Compass 100 Index, LQ 45 Index, optimal portfolio, single index model, constant correlation model, Markowitz model, Sharpe Index, Treynor Index, Jensen Index.

The capital market is currently growing; this development can be seen among others from the increase in the number of issuers, market capitalization, investment actors, and Composite Daily Stock Index. The increase can be seen, one of which is from the value of the JCI, which was around IDR 5,500 in 2016 and the Composite Stock Price Index (CSPI) was at the level of 6355.65 in 2017—the highest closing level for the JCI in 2017. This indicates that the capital market is one of the attractive alternatives in investing and according to Partono et al. (2017), investment is starting to become a necessity in the community in Indonesia. Gautam & Singh (2014) affirm risks and returns play an important role in making investment decisions.

To get the maximum profit in investing in the Stock Exchange, investors must conduct investment analysis. Investment analysis can be an analysis of internal and external factors. An internal factor analysis can be an analysis of the company's financial performance. According to Yolanda (2018), corporate governance can affect company performance and for banking companies, capital adequacy can be influenced by the company's financial ratios (Yolanda, 2017).

Analysis carried out by investors can help in determining an efficient portfolio that provides the greatest expected return with the same level of risk or a portfolio that contains the smallest risk with the same level of expected return. Of the many choices available in a collection of efficient portfolios, investors will choose the optimal portfolio that best fits their investment policy.

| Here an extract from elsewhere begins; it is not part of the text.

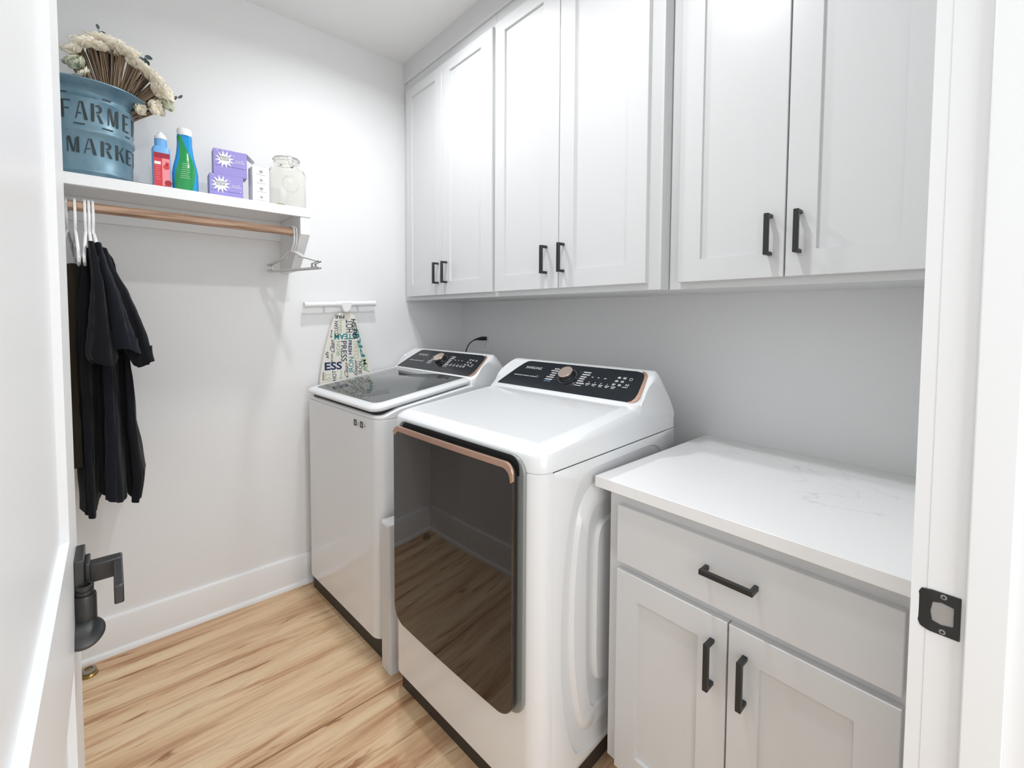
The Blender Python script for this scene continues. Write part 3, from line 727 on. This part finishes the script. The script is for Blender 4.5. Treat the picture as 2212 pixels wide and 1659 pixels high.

According to Thomas et al. (2017), rational investors will choose investments in companies that have a single index model analysis. Fadila Paramitha and Achmad Anggono (2013) find an efficient and optimal portfolio, based on the Modern Markowitz Portfolio Theory using the aad in solver tool, with the result is the highest Sharpe ratio showing better performance and having a higher risk, in line with the results of research by Pinasthika and Surya (2014). Nugroho (2018) states that with the Sharpe, Treynor, and Jensen Index method, Business Indexs 27 is superior to IDX 30, but Business Index 27 is more sensitive in

changing market returns. Arna Suryani and Eva Herianti (2015) state that the Treynor index shows consistent results from the measurement of LQ 45 stock performance.

The Indonesian Capital Market has many stock indices; several that are often of concern are Kompas 100, LQ 45, and JII because the three indices consist of companies that have large market capitalization and their liquid stocks are traded, so that it attracts investors.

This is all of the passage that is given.